В конце своего пути я снова натолкнулся на след американской литературы.
Это было в Беркли на все той же знаменитой Телеграф-стрит. С друзьями я
попал как раз в тот самый зал, где весной 1956 года Аллен Гинзберг читал
свою поэму "Вопль", объявившую миру существование литературы beat
generation. Слушатели стояли плечом к плечу, а впереди всех, рассказывали
друзья, размахивал руками, словно дирижер, Джек Керуак. Здесь были и другие
друзья Аллена - Ферлингетти, Корсо, Питер Орловски, но Джек был самый
неистовый. Сорвав с кого-то сомбреро, он стал собирать деньги на вино, и
когда шляпа заполнилась, вылетел, быть может, даже и над головами, и
вернулся уже обвешанный оплетенными мексиканскими бутылками.
Бедный Керуак. Жалко Керуака. Никогда не забуду "Джаз разбитого
поколения", тот дикий кадиллак, которым ребята обколотили все стены в
Чикаго. Видимо, что-то гибельное есть в таких вот порывах, в таких вот
пролетах над головами, в дикой спонтанной прозе, которую никак не
остановить. Я знал и дома таких парней, как Керуак.

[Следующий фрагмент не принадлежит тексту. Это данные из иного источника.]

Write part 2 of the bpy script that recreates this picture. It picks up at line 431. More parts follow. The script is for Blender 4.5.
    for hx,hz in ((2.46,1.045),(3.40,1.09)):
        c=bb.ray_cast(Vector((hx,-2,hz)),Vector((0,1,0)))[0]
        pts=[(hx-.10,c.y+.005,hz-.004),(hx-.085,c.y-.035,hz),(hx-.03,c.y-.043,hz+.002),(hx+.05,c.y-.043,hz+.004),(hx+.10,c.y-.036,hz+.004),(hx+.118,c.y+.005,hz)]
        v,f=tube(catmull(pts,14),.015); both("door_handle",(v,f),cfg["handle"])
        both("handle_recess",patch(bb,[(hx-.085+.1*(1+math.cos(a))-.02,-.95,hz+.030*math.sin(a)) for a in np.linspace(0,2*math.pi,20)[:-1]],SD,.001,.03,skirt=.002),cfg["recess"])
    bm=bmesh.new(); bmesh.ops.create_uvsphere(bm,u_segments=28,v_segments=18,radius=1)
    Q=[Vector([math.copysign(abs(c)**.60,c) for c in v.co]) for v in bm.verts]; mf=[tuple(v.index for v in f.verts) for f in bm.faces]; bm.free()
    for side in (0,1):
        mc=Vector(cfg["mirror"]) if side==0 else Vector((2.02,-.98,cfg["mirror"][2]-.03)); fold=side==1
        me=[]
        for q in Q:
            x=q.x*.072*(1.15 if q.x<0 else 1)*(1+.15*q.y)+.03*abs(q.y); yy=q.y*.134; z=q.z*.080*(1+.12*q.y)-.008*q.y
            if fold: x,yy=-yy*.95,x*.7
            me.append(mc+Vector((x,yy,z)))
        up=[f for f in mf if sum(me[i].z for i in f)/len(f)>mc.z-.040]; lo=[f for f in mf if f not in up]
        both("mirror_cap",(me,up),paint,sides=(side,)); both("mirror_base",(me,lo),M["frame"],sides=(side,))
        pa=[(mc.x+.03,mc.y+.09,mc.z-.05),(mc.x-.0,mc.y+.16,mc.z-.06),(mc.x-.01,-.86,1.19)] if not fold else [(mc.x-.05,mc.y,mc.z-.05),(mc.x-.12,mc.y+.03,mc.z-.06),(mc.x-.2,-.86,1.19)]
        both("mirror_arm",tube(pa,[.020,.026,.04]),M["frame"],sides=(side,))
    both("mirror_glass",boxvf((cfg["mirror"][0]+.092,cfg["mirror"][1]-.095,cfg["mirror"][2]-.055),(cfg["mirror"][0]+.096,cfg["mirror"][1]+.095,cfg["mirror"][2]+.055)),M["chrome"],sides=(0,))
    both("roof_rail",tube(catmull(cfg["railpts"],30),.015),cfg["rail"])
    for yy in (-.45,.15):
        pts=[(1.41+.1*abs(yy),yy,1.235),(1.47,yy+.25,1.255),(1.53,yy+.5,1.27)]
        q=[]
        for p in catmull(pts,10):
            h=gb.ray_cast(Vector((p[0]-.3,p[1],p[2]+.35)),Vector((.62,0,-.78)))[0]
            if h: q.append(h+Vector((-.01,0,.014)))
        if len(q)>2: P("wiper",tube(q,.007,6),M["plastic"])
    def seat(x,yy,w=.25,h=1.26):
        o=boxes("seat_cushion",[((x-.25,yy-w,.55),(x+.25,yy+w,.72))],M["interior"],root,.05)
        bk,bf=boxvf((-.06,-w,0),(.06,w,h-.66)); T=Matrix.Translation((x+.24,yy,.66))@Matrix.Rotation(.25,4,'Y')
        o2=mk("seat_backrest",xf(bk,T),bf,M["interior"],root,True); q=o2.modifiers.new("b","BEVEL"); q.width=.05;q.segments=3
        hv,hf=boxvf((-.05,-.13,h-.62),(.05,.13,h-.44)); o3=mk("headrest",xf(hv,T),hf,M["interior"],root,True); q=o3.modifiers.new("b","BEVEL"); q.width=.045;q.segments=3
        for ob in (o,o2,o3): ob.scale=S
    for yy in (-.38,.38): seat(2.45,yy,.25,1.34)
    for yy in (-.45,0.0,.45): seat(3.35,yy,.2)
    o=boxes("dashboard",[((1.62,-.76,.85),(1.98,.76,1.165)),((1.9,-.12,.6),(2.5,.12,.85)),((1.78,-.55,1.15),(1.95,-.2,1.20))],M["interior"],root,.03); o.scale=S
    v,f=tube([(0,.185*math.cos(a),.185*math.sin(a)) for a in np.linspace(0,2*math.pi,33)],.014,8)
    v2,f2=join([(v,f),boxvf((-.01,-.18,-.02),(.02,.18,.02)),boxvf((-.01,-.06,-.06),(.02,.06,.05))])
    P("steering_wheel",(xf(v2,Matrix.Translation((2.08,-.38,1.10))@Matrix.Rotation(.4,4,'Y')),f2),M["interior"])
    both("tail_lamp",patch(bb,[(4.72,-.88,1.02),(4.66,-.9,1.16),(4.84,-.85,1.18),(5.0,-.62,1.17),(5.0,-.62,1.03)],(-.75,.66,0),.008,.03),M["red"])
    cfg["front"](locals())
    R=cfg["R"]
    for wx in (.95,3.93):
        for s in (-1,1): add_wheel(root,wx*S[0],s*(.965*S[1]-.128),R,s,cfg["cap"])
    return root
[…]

Нынешний патриарх битников Аллен Гинзберг лет десять назад приезжал в
Москву. Он говорил о наркотиках, о заоблачных Гималаях, пел на урду,
позванивал маленькими литаврами из штата Керала, которые постоянно носил с
собой. Все-таки он производил вполне устойчивое впечатление литератора,
профессионала шаманского нашего дела, и несмотря на необходимые чудачества,
в нем виден был вполне надежный и крупный современный поэт.
Странную близость чувствовали мы с американскими писателями нашего
поколения. И судьба у нас была разная, и по-разному текла жизнь, но,
встречаясь, мы как-то по-особенному заглядывали друг другу в глаза, как
будто искали в них какое-то неведомое общее детство.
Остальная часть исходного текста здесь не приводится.